14
Nov
2019
The Irishman

The Irishman

In 1950s America Frank Sheeran (Robert DeNiro) works as a truck driver delivering frozen meat. When he starts selling off some of his cargo to local mobster Felix ‘Skinny Razor’ DiTullio (Bobby Cannavale), he gets caught by his employers. Saved in court by lawyer Bill Bufalino (Ray Romano) Frank catches the attention of Russell (Joe Pesci), the head of a Pennsylvanian crime family and who takes him under his wing. However, when casual favours become more serious, Frank finds himself sucked into a life of crime.

… In a film where people tell other people what others wouldn’t like to say in person, you instinctively know that violence will be the next full stop.

Director Martin Scorsese has a history with crime.

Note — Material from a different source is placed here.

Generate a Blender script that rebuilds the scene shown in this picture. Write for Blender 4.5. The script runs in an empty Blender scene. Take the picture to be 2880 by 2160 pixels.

From ‘Goodfellas‘,  Casino‘, ‘The Gangs of New York‘ and his fêted salvo of ‘Mean Streets‘, ‘Taxi Driver‘ and ‘Raging Bull‘, the eternal ingredients of organised crimes, street life and male rage run through his films like a red river. In his latest the ‘Irishman’, it is most similar to ‘Goodfellas‘ covering similar characters albeit seen through a different prism.

In a story which takes places over multiple decades, Scorsese starts as he means to continue. As a slow, opening Steadicam shot weaves its way through a forest of bodies to arrive at its main character, you know you’re watching a Martin Scorsese film. However, when repetition also seeps into the dialogue, the patois of ‘The Irishman’s’ dialogue starts to feel over-familiar. In a film where people tell other people what others wouldn’t like to say in person, you instinctively know that violence will be the next full stop. Dangerously skirting on parody where every laboured phrase carries a double and treble meaning, the mafioso code is easily broken down into a series of catchphrases. 

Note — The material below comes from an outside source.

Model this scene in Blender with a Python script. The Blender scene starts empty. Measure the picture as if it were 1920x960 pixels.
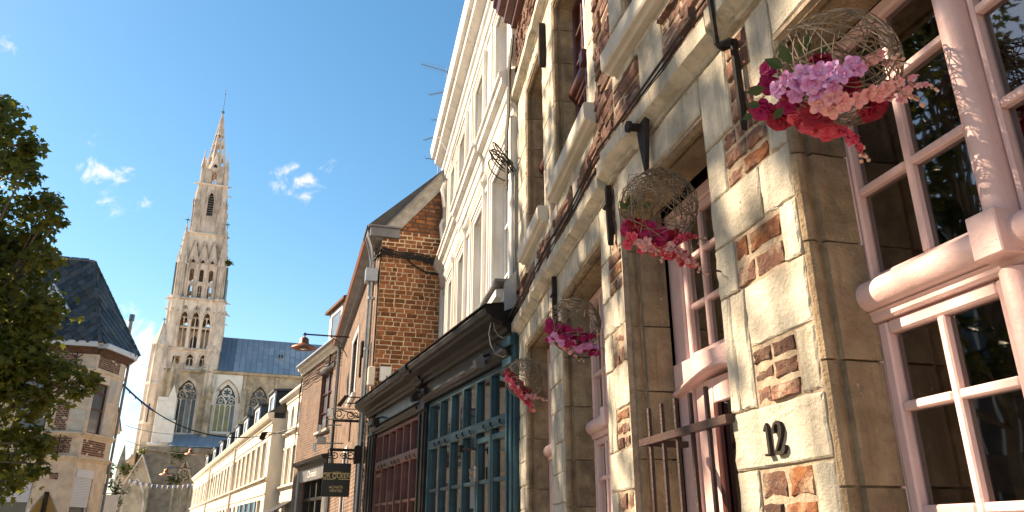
import bpy, math, random
from math import sin, cos, pi, radians as R, sqrt, atan2
from mathutils import Vector, Matrix
random.seed(7)
SC = bpy.context.scene
# ------------------------------------------------------------------ camera, light, exposure
EYE, FOC, PITCH = 1.6, 1390.0, R(20.62)
cam = bpy.data.objects.new('camera', bpy.data.cameras.new('camera'))
SC.collection.objects.link(cam); SC.camera = cam
cam.data.sensor_width = 36; cam.data.lens = 36 * FOC / 1920
cam.location = (0, 0, EYE); cam.rotation_euler = (pi / 2 + PITCH, 0, 0)
cam.data.clip_start = 0.05; cam.data.clip_end = 3000
SUN_AZ, SUN_EL = R(-75), R(38)
SUN_DIR = Vector((sin(SUN_AZ) * cos(SUN_EL), cos(SUN_AZ) * cos(SUN_EL), sin(SUN_EL)))
sun = bpy.data.objects.new('sun', bpy.data.lights.new('sun', 'SUN'))
SC.collection.objects.link(sun)
sun.data.energy = 4.6; sun.data.angle = R(0.53); sun.data.color = (1.0, 0.86, 0.67)
sun.rotation_euler = SUN_DIR.to_track_quat('Z', 'Y').to_euler()
SC.view_settings.view_transform = 'Standard'; SC.view_settings.look = 'None'
SC.view_settings.exposure = 1.66; SC.view_settings.gamma = 1.0
SC.view_settings.use_white_balance = True; SC.view_settings.white_balance_temperature = 7500; SC.view_settings.white_balance_tint = 15
SC.cycles.max_bounces = 8

def ray(u, v):                       # sight line of a surveyed point of the photograph
    a, b = (u - 960) / FOC, (480 - v) / FOC
    return Vector((a, cos(PITCH) - b * sin(PITCH), sin(PITCH) + b * cos(PITCH)))

world = bpy.data.worlds.new('World'); SC.world = world; world.use_nodes = True
wn, wl = world.node_tree.nodes, world.node_tree.links
wn.clear()
def wnode(t, **k):
    n = wn.new(t)
    for a, b in k.items(): setattr(n, a, b)
    return n
wout = wnode('ShaderNodeOutputWorld'); bg = wnode('ShaderNodeBackground'); bg.inputs[1].default_value = 0.073
wl.new(bg.outputs[0], wout.inputs[0])
sky = wnode('ShaderNodeTexSky', sky_type='NISHITA', sun_disc=False, sun_elevation=SUN_EL, sun_rotation=SUN_AZ,
            altitude=0, air_density=1.0, dust_density=.22, ozone_density=1.0)
hs = wnode('ShaderNodeHueSaturation'); hs.inputs['Saturation'].default_value = 1.32; hs.inputs['Hue'].default_value = 0.489
wl.new(sky.outputs[0], hs.inputs['Color'])
tc = wnode('ShaderNodeTexCoord')
nz = wnode('ShaderNodeTexNoise'); nz.inputs['Scale'].default_value = 30; nz.inputs['Detail'].default_value = 9; nz.inputs['Roughness'].default_value = .62
nz.inputs['Distortion'].default_value = .5
wl.new(tc.outputs['Generated'], nz.inputs['Vector'])
acc = None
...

In a historical telling of criminal envy and murderous suspicion wrapped up in familial respect, time is actually the real villain. Placing a near impossible constraint of a story told over multiple decades, the current fascination for de-ageing actors has arrived at Robert DeNiro’s door. As we see him climb the mob ranks, his face and those around him are digitally altered to look correct for the time of life been shown. However, this is only partially successful. As with Carrie Fisher in ‘Star Wars: Rogue One‘, this is a technology still in its infancy. Between different shots, the technology can veer between convincing and computer game-like. In carrying this CGI burden, it is actually Al Pacino and Joe Pesci who fare better with less biographical weight to carry. Whereas Joe Pesci was the psychotic Tommy in ‘Goodfellas‘, here he is the taciturn mob boss Russell and is nonetheless effective for it. In another movie where he is not a central character, his is the performance that steals light in every scene. Long retired from acting and personally persuaded to return to film by Robert De Niro, he again repays the favour by upstaging everyone else around him. 

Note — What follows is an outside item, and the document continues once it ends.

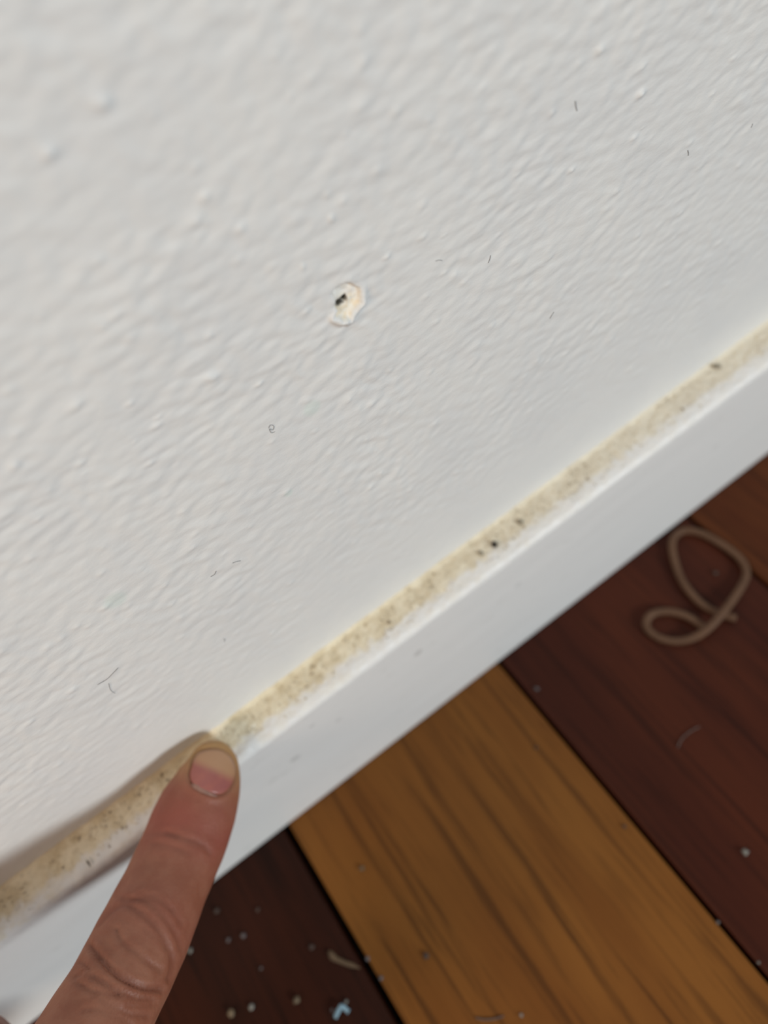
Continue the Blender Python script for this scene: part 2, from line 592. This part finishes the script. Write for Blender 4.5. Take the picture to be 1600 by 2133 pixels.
def loft(path, wid, hei, up, n=20, ns=60):
    path = np.asarray(path, float)
    seg = np.r_[0, np.cumsum(np.linalg.norm(np.diff(path, axis=0), axis=1))]
    t = np.linspace(0, seg[-1], ns)
    idx = np.interp(t, seg, np.arange(len(path)))
    fine_ = catmull(path, 600)
    ti = np.linspace(0, len(path) - 1, 600)
    P = np.stack([np.interp(idx, ti, fine_[:, i]) for i in range(3)], 1)
    Wd = np.interp(t, seg, wid)
    Hd = np.interp(t, seg, hei)
    T = np.gradient(P, axis=0)
    T /= np.linalg.norm(T, axis=1, keepdims=True)
    V = []
    for p, tt, a, b in zip(P, T, Wd, Hd):
        s = np.cross(tt, up)
        s /= np.linalg.norm(s)
        nn = np.cross(s, tt)
        for an in np.arange(n) * 2 * np.pi / n:
            V.append(p + a * math.cos(an) * s + b * math.sin(an) * nn)
    F = grid_faces(ns, n, True).tolist()
    c0, c1 = len(V), len(V) + 1
    V += [P[0] - T[0] * 0.4 * Hd[0], P[-1] + T[-1] * 0.6 * Hd[-1]]
    F += [[c0, (k + 1) % n, k] for k in range(n)] + [[c1, (ns - 1) * n + k, (ns - 1) * n + (k + 1) % n] for k in range(n)]
    return np.array(V), F


parts = []
hr = np.interp(np.arange(len(FW2)), [0, 4, 6, 8, 10, 13, 16], [0.85, 0.80, 0.84, 0.90, 0.95, 1.0, 1.0])
parts.append(loft(FC2, FW2, FW2 * hr, N, 28, 110))
wrist = M1 + bk * 74 + Lh * 27 - Nh * 6
arm = wrist + bk * 100 - Lh * 8
spec = [(20, -12, 39, 25, 21, 8.2), (37.5, -15, 35, 23, 20, 7.9), (53, -19, 28, 18, 18, 7.0)]
for (lo, fo, l1, l2, l3, r) in spec:                        # the other three fingers, folded into the palm
    k0 = M1 + Lh * lo + fwd * fo * 0.9 - Nh * (lo * 0.06)
    d1 = fwd * 0.80 - N * 0.56 + Lh0 * 0.03
    d1 /= np.linalg.norm(d1)
    d2 = -fwd * 0.42 - N * 0.90
    d2 /= np.linalg.norm(d2)
    d3 = -fwd * 0.95 + Nh * 0.25
    d3 /= np.linalg.norm(d3)
    p1 = k0 + d1 * l1
    p2 = p1 + d2 * l2
    p3 = p2 + d3 * l3
    path = [k0 + bk * 22, k0, k0 + d1 * l1 * .5, p1 - d1 * 4, p1 + d2 * 4, p1 + d2 * l2 * .6, p2, p2 + d3 * l3 * .6, p3]
    parts.append(loft(path, [r * 1.1, r * 1.15, r, r, r, r * .92, r * .9, r * .85, r * .55], [r * 1.1, r * 1.15, r, r, r, r * .9, r * .85, r * .78, r * .45], Nh + 0.3 * fwd, 20, 50))
for lo in (0, 20, 38.5, 55):                                # metacarpals and palm
    a = M1 + Lh * lo - Nh * (2 + lo * 0.05) - fwd * max(0, (lo - 30) * 0.25)
    b = wrist + Lh * (lo - 27) * 0.42
    parts.append(loft([a, (a + b) / 2 - Nh * 3, b], [10.5, 13, 13], [9.5, 13, 13], Nh, 20, 30))
    parts.append(loft([a - Nh * 9 - fwd * 4, (a + b) / 2 - Nh * 13, b - Nh * 6], [9, 12, 11], [8, 10, 11], Nh, 20, 30))
parts.append(loft([wrist - bk * 8, wrist + bk * 25, arm], [25, 26, 33], [18, 18.5, 26], Nh, 24, 40))
cmc = wrist - bk * 10 - Lh * 20 - Nh * 12
tm = cmc - bk * 38 - Lh * 16 - Nh * 13
ti_ = tm - bk * 24 + Lh * 6 - Nh * 12
tt_ = ti_ - bk * 12 + Lh * 20 - Nh * 4
parts.append(loft([cmc, (cmc + tm) / 2, tm, (tm + ti_) / 2, ti_, (ti_ + tt_) / 2, tt_], [14, 15, 11.5, 10, 10, 9.6, 6], [14, 14, 10.5, 9.5, 9, 7.8, 4.5], Nh - Lh * .7, 22, 50))
bmj = bmesh.new()
for V, F in parts:
    vs = [bmj.verts.new((p * MM).tolist()) for p in V]
    for f_ in F:
        bmj.faces.new([vs[i] for i in f_])
bmesh.ops.recalc_face_normals(bmj, faces=bmj.faces)
raw = bpy.data.meshes.new('hand_raw')
bmj.to_mesh(raw)
bmj.free()
tmp = bpy.data.objects.new('hand_raw', raw)
COL.objects.link(tmp)
md = tmp.modifiers.new('r', 'REMESH')
md.mode = 'VOXEL'
md.voxel_size = 0.00048
ms = tmp.modifiers.new('s', 'SMOOTH')
ms.factor = 0.5
ms.iterations = 14
dg = bpy.context.evaluated_depsgraph_get()
hand_me = bpy.data.meshes.new_from_object(tmp.evaluated_get(dg))
bpy.data.objects.remove(tmp)
bpy.data.meshes.remove(raw)
hand_me.name = 'hand'

nv = len(hand_me.vertices)
HV = np.empty(nv * 3, np.float32)
hand_me.vertices.foreach_get('co', HV)
HV = HV.reshape(-1, 3).astype(float) / MM
HN = np.empty(nv * 3, np.float32)
hand_me.vertices.foreach_get('normal', HN)
HN = HN.reshape(-1, 3).astype(float)
PX = to_px(HV)
facing = sstep(0.05, 0.45, np.einsum('ij,ij->i', HN, (CP - HV) / np.linalg.norm(CP - HV, axis=1)[:, None]))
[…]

Framed in an elderly road trip that reaches back into the past, ‘The Irishman’ is a historical retelling of mob dominance from the 1950s onwards. Whilst it touches every strand of society and public life, it is essentially a story of my pile is bigger than your pile and the envy is the petrol that will set our respective worlds on fire. Every time you see a wide of a car who almost feels it’s going to explode and this is the baggage that Scorsese is saddled with.  For when the chit chat becomes increasingly mundane, the more dreadful you know the results will be. Like a slow uncoiling time-bomb, the tension is how things will happen rather than when. 

With superb supporting performances throughout from the likes of Stephen Graham as Anthony Provenzano or a scene-stealing six words from Anna Paquin as Frank’s accusatory daughter Peggy, ‘The Irishman’ is what Scorsese does best – a crime drama that punches above its weight, although, this time the road to redemption could have been considerably shorter.